Halloween night, 1963, was also perfect. That traditional laughing swirl of disguise and darkness was the moment when the mask was finally pulled from Don Draper’s face, and he was forced to confront the price he made his brother pay for his own disguise, for his secret identity.
A neighbor, handing out treats to the costumed kids, jokingly asks Don who he's supposed to be, and the camera focuses on Don's face. Then the end credits supply a surprisingly clear answer: the song “Where is Love?” from the musical “Oliver!”
Hidden inside Don is an abandoned orphan, lonely and afraid, who doesn’t really understand the world or his place in it.
Incidental intelligence, May 28, 2012: Last night’s episode’s of Mad Men, The Other Woman, was one of the top three, I’d say — a thematic rumination on prostitution in all its forms, from the generalized (the way their entire industry prostitutes creative talent) to the uncomfortably specific, and on the sometimes-surprising ways all this reveals character.

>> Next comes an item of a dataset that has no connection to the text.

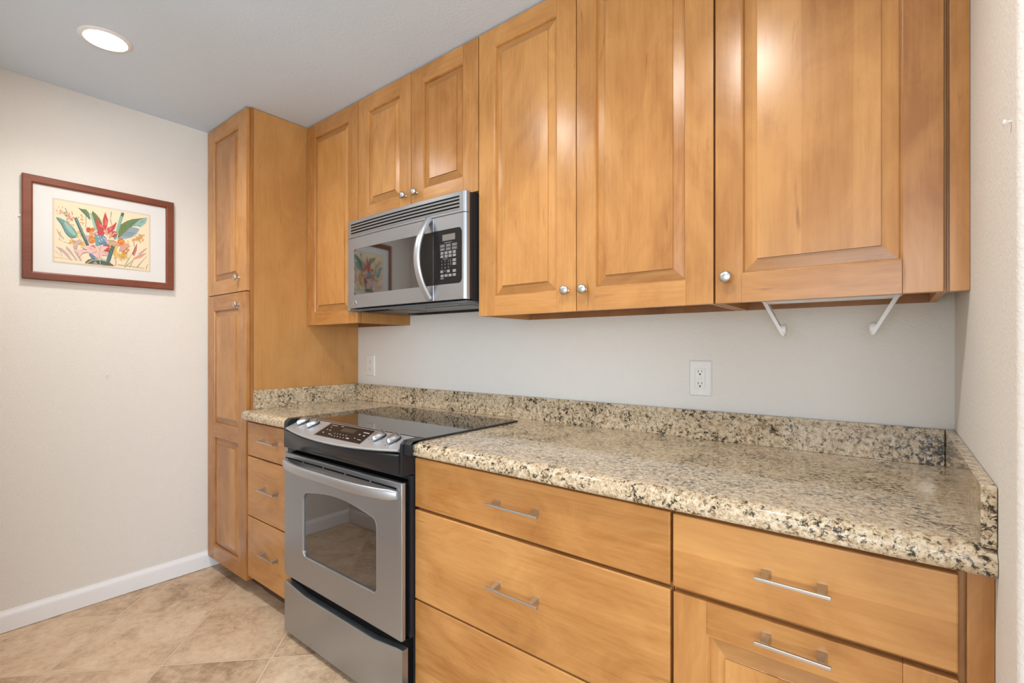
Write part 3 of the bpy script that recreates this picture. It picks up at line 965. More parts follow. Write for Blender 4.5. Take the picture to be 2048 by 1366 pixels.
[13,396,206,466,248,472,138,444,99],
[13,447,266,539,245,528,188,475,188],
[13,421,330,486,372,466,245],
[13,486,344,545,344,475,245],
[17,340,277,413,238,413,241,343,291],
[17,368,184,421,238,419,241,362,199],
[17,455,128,444,245,438,245,447,124],
[17,525,227,458,248,455,245,522,213],
[17,458,340,444,255,447,255,466,337],
[17,272,174,323,220,323,223,270,188],
[4,270,245,317,241,317,248,272,255],
[3,211,323,270,92,272,96,213,326],
[5,295,25,329,85,396,117,455,99,551,74,607,28,517,21,455,25,396,25,343,21],
[4,396,113,455,92,486,32,427,28],
[3,320,21,368,78,365,85,317,28],
[3,365,78,444,96,444,106,365,85],
[3,447,96,455,7,458,11,452,99],
[1,376,28,407,71,427,28],]

# ------------------------------------------------------------------ the room
YB, XE = -6.6, 5.5                       # far wall and side wall of the living area behind the camera
struct('floor', MB().box(XL - 0.1, XE + 0.1, YB - 0.1, 0.1, -0.1, 0.0), 'tile', 0)
struct('ceiling', MB().box(XL - 0.1, XE + 0.1, YB - 0.1, 0.1, H, H + 0.1), 'ceiling', 0)
struct('wall_left', MB().box(XL - 0.1, XL, YB, 0.0, 0.0, H), 'wall', 0)
struct('wall_back', MB().box(XL - 0.1, XR + 0.1, 0.0, 0.1, 0.0, H), 'wall', 0)
# right wall: rounded outer corner, then it turns away to the right
R = 0.016
arc = [(XR + R - R * math.cos(k / 6 * PI / 2), WE + R - R * math.sin(k / 6 * PI / 2)) for k in range(7)]
struct('wall_right', MB().prism([(XR, 0.0)] + arc + [(XE, WE), (XE, 0.0)], 'z', 0.0, H), 'wall', 40)
struct('wall_front', MB().box(XL, 0.80, -1.74, -1.62, 0.0, H), 'wall', 0)
# living area behind the camera: far wall and side wall, each with a window opening
def holed(name, axis, a0, a1, lo, hi, h0, h1, z0, z1):
    mb = MB()
    for s0, s1, t0, t1 in ((lo, h0, 0, H), (h1, hi, 0, H), (h0, h1, 0, z0), (h0, h1, z1, H)):
        if axis == 'y': mb.box(s0, s1, a0, a1, t0, t1)
        else: mb.box(a0, a1, s0, s1, t0, t1)
    return struct(name, mb, 'wall', 0)
holed('wall_far', 'y', YB - 0.1, YB, XL, XE, 1.2, 4.6, 0.25, 2.25)
holed('wall_side', 'x', XE, XE + 0.1, YB, WE, -4.6, -1.8, 0.4, 2.3)
BASE = [(0.0, 0.0022), (0.014, 0.0022), (0.014, 0.062), (0.0125, 0.069), (0.0125, 0.073), (0.009, 0.080), (0.005, 0.085), (0.004, 0.091), (0.0, 0.092)]
def baseboard(name, y0, y1):
    mb = MB()
    mb.loops([[(XL + a, y0, b) for a, b in BASE], [(XL + a, y1, b) for a, b in BASE]], 0, True, True)
    return struct(name, mb, 'trim', 30)
baseboard('baseboard_left', -1.62, -0.545)
struct('baseboard_front', MB().box(XL + 0.015, 0.80, -1.62, -1.607, 0.0022, 0.092, 0.003), 'trim')

# ------------------------------------------------------------------ recessed ceiling lights
def emitter(name, strength, col):
    m = bpy.data.materials.new(name); m.use_nodes = True
    t = m.node_tree; t.nodes.clear()
    e = t.nodes.new('ShaderNodeEmission'); o = t.nodes.new('ShaderNodeOutputMaterial')
    e.inputs['Color'].default_value = (*col, 1); e.inputs['Strength'].default_value = strength
    t.links.new(e.outputs[0], o.inputs[0]); return m
M['lens'] = emitter('lamp_lens', LENS, (1.0, 0.975, 0.94))
def recessed(x, y, label):
    t = thing('recessed_light', label, 'ceiling light', (x, y, H), 'recessed lights in the kitchen ceiling')
    MB().lathe([(0.064, 0.0), (0.064, 0.004), (0.068, 0.006), (0.079, 0.004), (0.084, 0.0)], (x, y, H - 0.0005), 'z', 48, 0, -1).build('trim_ring', 'trim', t)
    MB().lathe([(0.0, 0.0035), (0.045, 0.0065), (0.0625, 0.003), (0.0625, 0.0005)], (x, y, H), 'z', 48, 0, -1).build('lens', 'lens', t)
    l = bpy.data.lights.new('downlight_beam', 'SPOT'); l.energy = LAMP; l.color = (1.0, 0.955, 0.90)
    l.spot_size = math.radians(150); l.spot_blend = 1.0; l.shadow_soft_size = 0.055
    o = bpy.data.objects.new('downlight_beam', l); COL.objects.link(o); o.parent = t; o.location = (0, 0, -0.064)
    return t
def dup(root, loc, label):
    r = root.copy(); COL.objects.link(r); r.location = loc; r['label'] = label
    for ch in list(root.children):
        c = ch.copy(); COL.objects.link(c); c.parent = r
        for g in list(ch.children):
            d = g.copy(); COL.objects.link(d); d.parent = c
    return r
lamp = recessed(0.105, -1.20, 'glowing round recessed ceiling light in front of the tall pantry cabinet')
dup(lamp, (1.09, -1.17, H), 'lit recessed ceiling light mirrored in the tall doors beside the microwave')
dup(lamp, (2.07, -1.10, H), 'lit recessed ceiling light in front of the wide wall cabinet by the right wall')

# dome light far back in the living area, mirrored as the bright spot on the worktop
M['dome'] = emitter('lamp_dome', 60.0, (1.0, 0.96, 0.90))
t = thing('dome_light', 'white dome ceiling light mirrored as the bright spot on the worktop at right', 'ceiling light', (2.87, -6.18, H))
MB().lathe([(0.165, 0.0), (0.165, 0.02), (0.155, 0.025), (0.0, 0.025)], (2.87, -6.18, H - 0.0005), 'z', 32, 0, -1).build('base', 'trim', t)
MB().lathe([(0.150, 0.0255), (0.145, 0.055), (0.120, 0.085), (0.075, 0.108), (0.0, 0.118)], (2.87, -6.18, H), 'z', 32, 0, -1).build('shade', 'dome', t)

# ------------------------------------------------------------------ cabinet pieces
def raised_panel(mb, x0, x1, z0, z1, y):
    """bevelled raised panel seen inside a frame opening x0..x1, z0..z1; y is the frame's front"""
    bw = 0.037
    n0 = len(mb.f)
    mb.loops([rect(x0, x1, z0, z1, i, y + d) for i, d in ((-0.006, 0.0150), (-0.006, 0.0115), (0.004, 0.0110), (bw, 0.0052), (bw + 0.0003, 0.0048), (bw + 0.0004, 0.0010))], 0, True, True)
    for k in (8, 10, 12, 14, 16, 18): mb.m[n0 + k] = 1      # end grain on the upper and lower bevels

def frame(mb, x0, x1, z0, z1, y, st, rails, thick=0.019):
    """stiles (slot 0) and rails (slot 1) of a door, with a small moulded inner edge; rails: list of (z0, z1)"""
    sl, sr = st
    mb.box(x0, x0 + sl, y, y + thick, z0, z1, 0.0018, 0)
    mb.box(x1 - sr, x1, y, y + thick, z0, z1, 0.0018, 0)
    for a, b in rails: mb.box(x0 + sl, x1 - sr, y + 0.0001, y + thick, a, b, 0.0006, 1)
    for (a0, a1), (b0, b1) in zip(rails[:-1], rails[1:]):
        mb.loops([rect(x0 + sl, x1 - sr, a1, b0, i, y + d) for i, d in ((-0.001, 0.0006), (0.0025, 0.0012), (0.0045, 0.0042), (0.0055, 0.0072), (0.0055, 0.0115))], 0)

def knob(parent, x, z, y):
    mb = MB().lathe([(0.0075, 0.0), (0.0075, 0.002), (0.0048, 0.005), (0.0045, 0.012), (0.006, 0.0145), (0.0125, 0.0165), (0.0152, 0.0195), (0.0158, 0.0220), (0.0150, 0.0245), (0.0125, 0.0268), (0.0090, 0.0283), (0.0045, 0.0292), (0.0, 0.0294)], (x, y, z), 'y', 28, 0, -1)
    return mb.build('knob', 'nickel', parent)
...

I love the way Weiner so shamelessly works a theme. Peggy’s departure was also prostitution-related, because Don unfeelingly TREATED her as if she were a prostitute, literally throwing money contemptuously into her face.
In its fifth season, this show is as good as it ever was, and that’s awfully damn good.
June 24, 2013: At the end of season six, Don Draper uses one of his famous
advertising pitches as the occasion to finally tell the truth about himself to
the world. The man of illusion in the profession of illusion finally gets real,
whole. He's starting to crawl out of the deep pit toward the light of truth. “Don has tried everything to be different, to feel different, but the one thing he has never tried is to be himself — to be Dick Whitman,” Willa Paskin wrote. “His colleagues fire him, because to them, his
Hershey speech seems like bad behavior from an uncontrolled, asshole alcoholic,
but we know better, that Don, for the first time, is really trying something
new. Megan is done with him, and the season ends with him taking his own
children to see where he grew up, to see who he is, an honesty he’s never
shared before. Remember Sally saying after the home invasion that she realized
she didn’t know anything about her father? With the one look she gives him in
the final scene, you can see how powerful his finally sharing really is.”
The over-aching theme of the series is emerging. It will be the journey of Don Draper, a successful man of lies in a world of lies, toward truth.
Don, who thinks of himself as a writer, once lamented that he'd never written anything longer than 250 words. Will he now write a book exposing Madison Avenue? His agency has given him both the time and the motivation.